LAUSR

Accurate lake sediment-derived palaeoenvironmental reconstructions require in-depth knowledge on sediment record formation processes. In order to understand formation of laminated sediments in the eutrophic Lake Kierskie (western Poland) we conducted a year-round (November 2015–October 2016), monthly sediment trap study along with physico-chemical water properties, water transparency, hardness, alkalinity, nutrients and solute content, trophic state indices, and the phytoplankton assemblage monitoring. Sedimentation in Lake Kierskie primarily resulted from the activity of photosynthetic organisms. The maxima of biogenic silica accumulation were synchronous with the bloom of centric diatoms observed in March and April. These were followed by the most intensive precipitation of CaCO 3 noted between mid-April and mid-June, that corroborated with the domination of Stephanodiscus hantzschii and small flagellate forms acting as nucleation sites for crystal formation. At the same time shift from the diatom-dominated assemblages to the communities composed of chlorophytes, cryptophytes, and dinoflagellates, the groups with cellulose external covering, resulted in decreased proportion between SiO 2 and organic matter. CaCO 3 precipitation continued in the summer months, however its amount decreased simultaneously with a drop in S. hantzschii biomass. The significant overall flux of biogenically mediated materials from epilimnion was promoted by eutrophic towards hypertrophic conditions in Lake Kierskie revealed by the trophic state indices.
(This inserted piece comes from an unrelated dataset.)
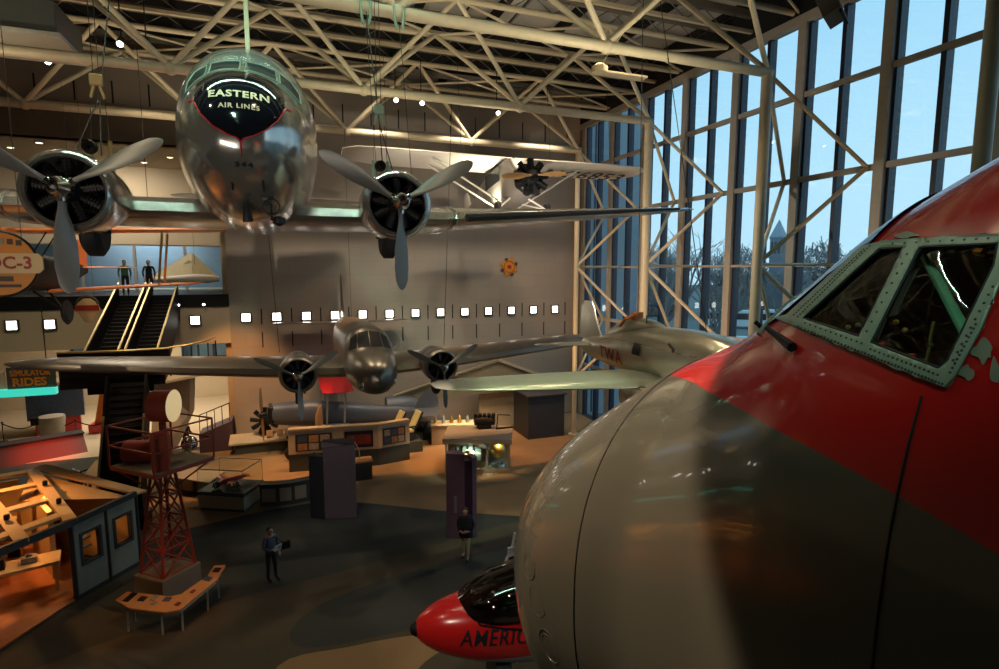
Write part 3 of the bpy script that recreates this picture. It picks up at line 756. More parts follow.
# --- silver high-wing monoplane near the roof
FCR = R(-7)
FC = thing('monoplane', 'silver high-wing monoplane with black radial engine, hung high near the stone wall', 'airplane', (8.75, 20.0, 12.5))
st = [(0, .42, -.42, .40), (.5, .55, -.50, .48), (1.1, 1.1, -.58, .55), (1.6, 1.22, -.62, .58), (3.6, 1.15, -.56, .56), (5.5, .8, -.2, .34), (8.3, .52, .2, .06)]
rg = body_rings(st, 40, 28, 4.); ff = B().loft(rg).build('fuselage', 'silver_fabric', FC)
for s in (-1, 1):
    B().box(s*.585, 1.7, .35, s*.6, 3.4, .95).build('cabin_window', 'tinted', ff, smooth=False)
    wg = wing([(s*.05, 1.5, 1.22, 2.15, .3), (s*5.2, 1.5, 1.26, 2.15, .28), (s*6.2, 1.6, 1.28, 1.8, .2), (s*6.7, 1.95, 1.29, 1.0, .08)]).build('wing', 'white_fabric', FC)
    for q in (0, .9):
        B().bar((s*.55, 1.7+q*.9, -.55), (s*3.3, 1.9+q, 1.14), .09, .05).build('wing_strut', 'white_fabric', FC)
    B().tube([(s*.4, 1.1, -.5), (s*1.0, .8, -.98)], .04, 8).build('gear_strut', 'white_fabric', FC)
    B().tube([(s*.4, 2.0, -.5), (s*1.0, .8, -.98)], .035, 8).build('gear_strut', 'white_fabric', FC)
    B().lathe([(.02, -.07), (.24, -.07), (.3, 0), (.24, .07), (.02, .07)], (s*1.05, .8, -1.0), (1, 0, 0), 18).build('wheel', 'rubber', FC)
    wing([(s*.05, 7.4, .5, 1.2, .1), (s*1.8, 7.6, .52, .8, .06), (s*2.05, 7.8, .52, .3, .02)]).build('tailplane', 'white_fabric', FC)
    if s > 0: text_part('NC6853', 1.35, lambda x, y: (3.78+x*.78, 2.5-y, 1.03), 'letter_black', wg, space=1.12, bold=.03)
    for q in (2., 5.): B().cyl((s*q, 2.2, 1.3), (s*q, 2.2, 5.2), .01, n=5).build('suspension_cable', 'cable', FC)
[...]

Mixing of the water column in autumn triggered resuspension and redeposition of the previously deposited sediments resulting in the second, after the early spring, maximum sediment flux. Minima of sediment accumulation were observed during the winter water stratification when the smallest particles sedimented from suspension. The sediment flux to the lake bottom recorded by us in a 1-year, monthly sediment trap study matches a sequence of pale, whitish lamina deposited during spring and summer, followed by dark, grayish or black lamina deposited in the autumn and winter, observed in the macroscopic investigation of the short (0.5 m) core from Lake Kierskie. Preservation of distinct laminations in the dimictic Lake Kierskie is supported by anoxic hypolimnion developed under the high supply of organic matter from epilimnion of this highly eutrophic lake.